Weir replacement funding will ‘sustain the health’ of Cowichan River

Weir replacement funding will 'sustain the health' of Cowichan River

The Cowichan Lake weir replacement project is now fully funded after a $14 million contribution from the provincial government was announced.

In its 2024 budget, the provincial government revealed it will give the money to replace the weir, which is a badly needed project, according to Xtli’li ye’ Lydia Hwitsum, Cowichan Tribes Chief and co-chair of the Cowichan Watershed Board.

“I am pleased to see the provincial government commit funding for the raising of the Lake Cowichan Weir, a positive step for this essential project to sustain the health of the Quw’utsun Sta’lo,” said Hwitsum.

“We look forward to the next steps with the Province in advancing liability protection and a collaborative approach to water governance that respects Cowichan Tribes inherent rights.”

The funding from the provincial government matches a $14 million contribution for the weir from the federal government’s Disaster Mitigation and Adaptation Fund. The federal government has contributed an additional $10 million from the fund for projects in the mid and lower river to address winter flooding.

Combined, this reaches the total estimated cost for the weir from an engineer in 2021 of around $28 million.

“We are elated to hear that the provincial government is committing to the health of this heritage river and ecosystem, while also supporting water preservation for the communities who depend on this critical resource,” said Aaron Stone, chair of the Cowichan Valley Regional District and co-chair of the Cowichan Watershed Board.

“This announcement is the result of a long journey of collaboration between the CVRD and Cowichan Tribes. This work reflects the benefits we all share in working together along the path to reconciliation.”

The weir was built in the 1950s and in 2018 a Water Use Plan was developed that recommended raising the weir by 70 centimetres to increase storage capacity. Though raising the height has been a priority for almost a decade.

This would also change how water storage is managed early in the season and help with fish habitat.

The issue of the weir height was brought into the spotlight when there was a massive fish die-off in the river in July 2023.
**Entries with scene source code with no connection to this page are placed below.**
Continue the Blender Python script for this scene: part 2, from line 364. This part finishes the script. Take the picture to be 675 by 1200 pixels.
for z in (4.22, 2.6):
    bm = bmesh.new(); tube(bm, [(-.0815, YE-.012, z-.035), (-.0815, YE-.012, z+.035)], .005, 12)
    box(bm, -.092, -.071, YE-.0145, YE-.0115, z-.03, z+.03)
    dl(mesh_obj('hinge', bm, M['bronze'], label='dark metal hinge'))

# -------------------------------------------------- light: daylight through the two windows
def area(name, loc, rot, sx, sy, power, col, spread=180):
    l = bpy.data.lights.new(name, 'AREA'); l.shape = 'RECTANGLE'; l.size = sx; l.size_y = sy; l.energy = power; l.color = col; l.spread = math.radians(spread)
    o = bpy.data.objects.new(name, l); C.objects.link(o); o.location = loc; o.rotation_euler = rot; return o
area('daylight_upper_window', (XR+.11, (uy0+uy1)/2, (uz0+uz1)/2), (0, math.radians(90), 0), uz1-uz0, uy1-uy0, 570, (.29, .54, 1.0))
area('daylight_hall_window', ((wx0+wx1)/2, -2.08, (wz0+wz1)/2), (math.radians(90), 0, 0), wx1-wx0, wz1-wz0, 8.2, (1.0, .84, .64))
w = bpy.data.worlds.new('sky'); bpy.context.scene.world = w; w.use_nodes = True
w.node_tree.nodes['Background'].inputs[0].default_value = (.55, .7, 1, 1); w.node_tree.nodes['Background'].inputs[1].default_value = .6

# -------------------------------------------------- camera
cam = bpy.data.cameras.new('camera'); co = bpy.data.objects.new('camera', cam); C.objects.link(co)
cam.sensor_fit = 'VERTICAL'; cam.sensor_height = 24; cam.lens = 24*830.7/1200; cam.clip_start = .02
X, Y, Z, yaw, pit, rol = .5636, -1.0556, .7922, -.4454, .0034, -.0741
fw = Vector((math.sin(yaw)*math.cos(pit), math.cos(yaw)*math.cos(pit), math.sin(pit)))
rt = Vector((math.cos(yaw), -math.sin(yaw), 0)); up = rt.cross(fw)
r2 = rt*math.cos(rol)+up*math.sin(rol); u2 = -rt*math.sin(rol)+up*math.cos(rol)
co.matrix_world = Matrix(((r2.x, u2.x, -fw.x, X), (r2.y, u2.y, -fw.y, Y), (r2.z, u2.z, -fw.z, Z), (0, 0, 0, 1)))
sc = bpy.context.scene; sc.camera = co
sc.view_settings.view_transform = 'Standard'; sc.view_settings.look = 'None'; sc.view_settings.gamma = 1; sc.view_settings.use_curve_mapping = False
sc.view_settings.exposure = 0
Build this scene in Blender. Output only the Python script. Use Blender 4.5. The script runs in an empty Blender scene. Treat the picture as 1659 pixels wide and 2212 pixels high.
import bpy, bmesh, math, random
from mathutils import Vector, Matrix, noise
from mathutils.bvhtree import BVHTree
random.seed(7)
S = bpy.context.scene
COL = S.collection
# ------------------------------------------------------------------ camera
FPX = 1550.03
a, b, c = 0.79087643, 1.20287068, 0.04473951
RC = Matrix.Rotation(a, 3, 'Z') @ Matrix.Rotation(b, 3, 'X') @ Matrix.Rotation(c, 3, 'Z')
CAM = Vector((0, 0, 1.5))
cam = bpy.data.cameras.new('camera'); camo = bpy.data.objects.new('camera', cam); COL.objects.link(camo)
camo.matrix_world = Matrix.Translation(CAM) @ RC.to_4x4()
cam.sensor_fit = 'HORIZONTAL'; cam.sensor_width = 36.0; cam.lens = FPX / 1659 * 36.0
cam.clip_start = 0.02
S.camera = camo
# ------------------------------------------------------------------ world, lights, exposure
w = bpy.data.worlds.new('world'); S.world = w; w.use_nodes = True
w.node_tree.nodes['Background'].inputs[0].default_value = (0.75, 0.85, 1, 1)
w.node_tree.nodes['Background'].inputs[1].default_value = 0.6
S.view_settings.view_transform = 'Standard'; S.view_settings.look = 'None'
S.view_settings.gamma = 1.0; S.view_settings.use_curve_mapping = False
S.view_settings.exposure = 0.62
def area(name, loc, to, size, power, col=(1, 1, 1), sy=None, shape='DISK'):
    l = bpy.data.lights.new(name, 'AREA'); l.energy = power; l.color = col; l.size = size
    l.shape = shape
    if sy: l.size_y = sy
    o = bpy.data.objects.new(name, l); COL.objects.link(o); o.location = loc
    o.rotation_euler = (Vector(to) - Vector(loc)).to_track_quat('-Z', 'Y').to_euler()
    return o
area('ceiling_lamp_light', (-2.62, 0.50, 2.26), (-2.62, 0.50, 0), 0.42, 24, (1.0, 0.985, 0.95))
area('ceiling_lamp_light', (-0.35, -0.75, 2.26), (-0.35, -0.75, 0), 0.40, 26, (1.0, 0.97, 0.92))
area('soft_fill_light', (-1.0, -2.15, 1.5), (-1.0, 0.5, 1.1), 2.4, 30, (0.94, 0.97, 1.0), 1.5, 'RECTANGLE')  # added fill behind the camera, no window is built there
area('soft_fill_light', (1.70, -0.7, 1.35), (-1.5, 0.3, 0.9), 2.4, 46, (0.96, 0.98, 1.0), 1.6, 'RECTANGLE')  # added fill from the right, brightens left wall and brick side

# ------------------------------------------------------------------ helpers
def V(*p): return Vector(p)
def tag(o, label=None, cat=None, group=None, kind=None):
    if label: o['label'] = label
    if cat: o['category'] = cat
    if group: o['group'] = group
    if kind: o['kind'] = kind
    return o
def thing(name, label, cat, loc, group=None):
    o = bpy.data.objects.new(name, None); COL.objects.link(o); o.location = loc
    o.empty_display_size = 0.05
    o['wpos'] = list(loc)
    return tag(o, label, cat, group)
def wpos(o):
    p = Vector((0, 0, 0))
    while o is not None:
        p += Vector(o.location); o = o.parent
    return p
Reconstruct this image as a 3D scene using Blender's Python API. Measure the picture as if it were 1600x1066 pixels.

READ PREVIOUS: New details emerge about fish die-off in Cowichan River last summer

“A collaboration to put water for salmon first, with Cowichan Tribes in the drivers’ seat, and all governments partnering – this is a different, and better, approach to doing things,” said Tom Rutherford, strategic priorities director for the Cowichan Watershed Board.

“We have more work to do, but today we want to celebrate the decades of work and collaboration by so many who love and care for the long-term health of this River.”